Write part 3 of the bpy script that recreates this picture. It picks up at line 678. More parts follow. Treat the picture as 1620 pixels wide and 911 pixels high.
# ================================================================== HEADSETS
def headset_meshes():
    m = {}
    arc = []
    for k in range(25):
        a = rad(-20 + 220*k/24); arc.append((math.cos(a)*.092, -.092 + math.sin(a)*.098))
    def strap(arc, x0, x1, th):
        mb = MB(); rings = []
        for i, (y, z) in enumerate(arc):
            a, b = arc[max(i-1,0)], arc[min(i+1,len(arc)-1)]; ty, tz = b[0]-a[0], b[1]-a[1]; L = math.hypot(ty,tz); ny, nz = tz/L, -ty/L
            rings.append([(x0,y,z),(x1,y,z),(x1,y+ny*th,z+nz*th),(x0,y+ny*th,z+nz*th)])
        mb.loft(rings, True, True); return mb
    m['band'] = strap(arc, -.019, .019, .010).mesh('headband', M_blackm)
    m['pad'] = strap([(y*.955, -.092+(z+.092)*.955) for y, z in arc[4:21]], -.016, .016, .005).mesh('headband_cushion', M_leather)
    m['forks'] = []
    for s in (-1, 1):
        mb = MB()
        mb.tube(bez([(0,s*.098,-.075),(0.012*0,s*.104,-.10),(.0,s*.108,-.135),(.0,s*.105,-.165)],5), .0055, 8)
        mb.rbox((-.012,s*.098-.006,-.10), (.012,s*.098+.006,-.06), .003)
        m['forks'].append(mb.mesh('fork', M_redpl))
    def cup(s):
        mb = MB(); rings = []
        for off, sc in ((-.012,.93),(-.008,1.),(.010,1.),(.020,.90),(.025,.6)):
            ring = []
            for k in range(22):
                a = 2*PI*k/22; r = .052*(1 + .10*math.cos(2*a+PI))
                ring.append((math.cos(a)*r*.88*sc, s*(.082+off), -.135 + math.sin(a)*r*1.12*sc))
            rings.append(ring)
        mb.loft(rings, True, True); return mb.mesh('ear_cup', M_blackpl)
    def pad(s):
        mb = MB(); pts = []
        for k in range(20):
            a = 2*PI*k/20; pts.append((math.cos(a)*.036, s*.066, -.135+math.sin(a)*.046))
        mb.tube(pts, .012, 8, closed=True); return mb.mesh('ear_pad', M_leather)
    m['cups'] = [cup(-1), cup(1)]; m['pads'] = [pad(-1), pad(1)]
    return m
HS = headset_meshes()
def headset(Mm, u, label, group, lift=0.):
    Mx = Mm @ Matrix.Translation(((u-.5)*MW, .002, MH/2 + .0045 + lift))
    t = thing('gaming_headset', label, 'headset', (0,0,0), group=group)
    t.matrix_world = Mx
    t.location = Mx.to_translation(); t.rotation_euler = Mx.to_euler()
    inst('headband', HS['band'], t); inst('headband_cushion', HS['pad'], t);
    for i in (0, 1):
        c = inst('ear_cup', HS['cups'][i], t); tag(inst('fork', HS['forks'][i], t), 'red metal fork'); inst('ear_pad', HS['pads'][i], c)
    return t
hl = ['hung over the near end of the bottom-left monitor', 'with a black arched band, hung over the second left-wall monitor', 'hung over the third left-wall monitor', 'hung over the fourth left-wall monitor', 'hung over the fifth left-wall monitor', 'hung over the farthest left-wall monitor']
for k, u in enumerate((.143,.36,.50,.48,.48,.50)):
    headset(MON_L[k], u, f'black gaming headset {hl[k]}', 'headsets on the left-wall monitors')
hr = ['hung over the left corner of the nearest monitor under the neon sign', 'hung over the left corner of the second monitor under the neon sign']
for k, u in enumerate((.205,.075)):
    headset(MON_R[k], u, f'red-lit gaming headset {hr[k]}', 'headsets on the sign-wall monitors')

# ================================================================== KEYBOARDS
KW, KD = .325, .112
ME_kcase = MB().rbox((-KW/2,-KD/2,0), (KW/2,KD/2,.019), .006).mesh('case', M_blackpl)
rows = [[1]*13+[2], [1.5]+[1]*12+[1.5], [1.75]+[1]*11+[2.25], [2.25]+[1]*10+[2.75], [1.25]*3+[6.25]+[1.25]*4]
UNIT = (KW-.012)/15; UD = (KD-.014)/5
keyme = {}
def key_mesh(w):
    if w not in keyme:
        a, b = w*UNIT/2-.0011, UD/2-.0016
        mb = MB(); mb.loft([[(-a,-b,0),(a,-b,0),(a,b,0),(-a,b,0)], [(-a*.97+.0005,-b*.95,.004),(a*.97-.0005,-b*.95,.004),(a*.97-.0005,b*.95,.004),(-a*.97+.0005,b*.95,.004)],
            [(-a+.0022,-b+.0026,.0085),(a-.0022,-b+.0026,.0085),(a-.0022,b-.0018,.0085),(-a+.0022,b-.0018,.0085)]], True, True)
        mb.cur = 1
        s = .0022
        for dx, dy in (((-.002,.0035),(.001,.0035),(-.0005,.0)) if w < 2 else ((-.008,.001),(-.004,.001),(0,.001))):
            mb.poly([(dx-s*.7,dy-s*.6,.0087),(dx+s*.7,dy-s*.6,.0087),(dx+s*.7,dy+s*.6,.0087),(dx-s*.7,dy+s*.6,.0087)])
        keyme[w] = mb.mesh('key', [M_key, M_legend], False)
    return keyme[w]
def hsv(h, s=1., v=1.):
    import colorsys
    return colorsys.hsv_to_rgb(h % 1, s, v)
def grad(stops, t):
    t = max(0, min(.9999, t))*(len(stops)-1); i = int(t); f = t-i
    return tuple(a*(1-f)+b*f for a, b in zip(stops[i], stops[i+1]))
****
## What is needed
Reproduce the listing in full. Keep it exactly as written.

## Solution
Write part 3 of the bpy script that recreates this picture. It picks up at line 678. More parts follow. Treat the picture as 1620 pixels wide and 911 pixels high.
# ================================================================== HEADSETS
def headset_meshes():
    m = {}
    arc = []
    for k in range(25):
        a = rad(-20 + 220*k/24); arc.append((math.cos(a)*.092, -.092 + math.sin(a)*.098))
    def strap(arc, x0, x1, th):
        mb = MB(); rings = []
        for i, (y, z) in enumerate(arc):
            a, b = arc[max(i-1,0)], arc[min(i+1,len(arc)-1)]; ty, tz = b[0]-a[0], b[1]-a[1]; L = math.hypot(ty,tz); ny, nz = tz/L, -ty/L
            rings.append([(x0,y,z),(x1,y,z),(x1,y+ny*th,z+nz*th),(x0,y+ny*th,z+nz*th)])
        mb.loft(rings, True, True); return mb
    m['band'] = strap(arc, -.019, .019, .010).mesh('headband', M_blackm)
    m['pad'] = strap([(y*.955, -.092+(z+.092)*.955) for y, z in arc[4:21]], -.016, .016, .005).mesh('headband_cushion', M_leather)
    m['forks'] = []
    for s in (-1, 1):
        mb = MB()
        mb.tube(bez([(0,s*.098,-.075),(0.012*0,s*.104,-.10),(.0,s*.108,-.135),(.0,s*.105,-.165)],5), .0055, 8)
        mb.rbox((-.012,s*.098-.006,-.10), (.012,s*.098+.006,-.06), .003)
        m['forks'].append(mb.mesh('fork', M_redpl))
    def cup(s):
        mb = MB(); rings = []
        for off, sc in ((-.012,.93),(-.008,1.),(.010,1.),(.020,.90),(.025,.6)):
            ring = []
            for k in range(22):
                a = 2*PI*k/22; r = .052*(1 + .10*math.cos(2*a+PI))
                ring.append((math.cos(a)*r*.88*sc, s*(.082+off), -.135 + math.sin(a)*r*1.12*sc))
            rings.append(ring)
        mb.loft(rings, True, True); return mb.mesh('ear_cup', M_blackpl)
    def pad(s):
        mb = MB(); pts = []
        for k in range(20):
            a = 2*PI*k/20; pts.append((math.cos(a)*.036, s*.066, -.135+math.sin(a)*.046))
        mb.tube(pts, .012, 8, closed=True); return mb.mesh('ear_pad', M_leather)
    m['cups'] = [cup(-1), cup(1)]; m['pads'] = [pad(-1), pad(1)]
    return m
HS = headset_meshes()
def headset(Mm, u, label, group, lift=0.):
    Mx = Mm @ Matrix.Translation(((u-.5)*MW, .002, MH/2 + .0045 + lift))
    t = thing('gaming_headset', label, 'headset', (0,0,0), group=group)
    t.matrix_world = Mx
    t.location = Mx.to_translation(); t.rotation_euler = Mx.to_euler()
    inst('headband', HS['band'], t); inst('headband_cushion', HS['pad'], t);
    for i in (0, 1):
        c = inst('ear_cup', HS['cups'][i], t); tag(inst('fork', HS['forks'][i], t), 'red metal fork'); inst('ear_pad', HS['pads'][i], c)
    return t
hl = ['hung over the near end of the bottom-left monitor', 'with a black arched band, hung over the second left-wall monitor', 'hung over the third left-wall monitor', 'hung over the fourth left-wall monitor', 'hung over the fifth left-wall monitor', 'hung over the farthest left-wall monitor']
for k, u in enumerate((.143,.36,.50,.48,.48,.50)):
    headset(MON_L[k], u, f'black gaming headset {hl[k]}', 'headsets on the left-wall monitors')
hr = ['hung over the left corner of the nearest monitor under the neon sign', 'hung over the left corner of the second monitor under the neon sign']
for k, u in enumerate((.205,.075)):
    headset(MON_R[k], u, f'red-lit gaming headset {hr[k]}', 'headsets on the sign-wall monitors')

# ================================================================== KEYBOARDS
KW, KD = .325, .112
ME_kcase = MB().rbox((-KW/2,-KD/2,0), (KW/2,KD/2,.019), .006).mesh('case', M_blackpl)
rows = [[1]*13+[2], [1.5]+[1]*12+[1.5], [1.75]+[1]*11+[2.25], [2.25]+[1]*10+[2.75], [1.25]*3+[6.25]+[1.25]*4]
UNIT = (KW-.012)/15; UD = (KD-.014)/5
keyme = {}
def key_mesh(w):
    if w not in keyme:
        a, b = w*UNIT/2-.0011, UD/2-.0016
        mb = MB(); mb.loft([[(-a,-b,0),(a,-b,0),(a,b,0),(-a,b,0)], [(-a*.97+.0005,-b*.95,.004),(a*.97-.0005,-b*.95,.004),(a*.97-.0005,b*.95,.004),(-a*.97+.0005,b*.95,.004)],
            [(-a+.0022,-b+.0026,.0085),(a-.0022,-b+.0026,.0085),(a-.0022,b-.0018,.0085),(-a+.0022,b-.0018,.0085)]], True, True)
        mb.cur = 1
        s = .0022
        for dx, dy in (((-.002,.0035),(.001,.0035),(-.0005,.0)) if w < 2 else ((-.008,.001),(-.004,.001),(0,.001))):
            mb.poly([(dx-s*.7,dy-s*.6,.0087),(dx+s*.7,dy-s*.6,.0087),(dx+s*.7,dy+s*.6,.0087),(dx-s*.7,dy+s*.6,.0087)])
        keyme[w] = mb.mesh('key', [M_key, M_legend], False)
    return keyme[w]
def hsv(h, s=1., v=1.):
    import colorsys
    return colorsys.hsv_to_rgb(h % 1, s, v)
def grad(stops, t):
    t = max(0, min(.9999, t))*(len(stops)-1); i = int(t); f = t-i
    return tuple(a*(1-f)+b*f for a, b in zip(stops[i], stops[i+1]))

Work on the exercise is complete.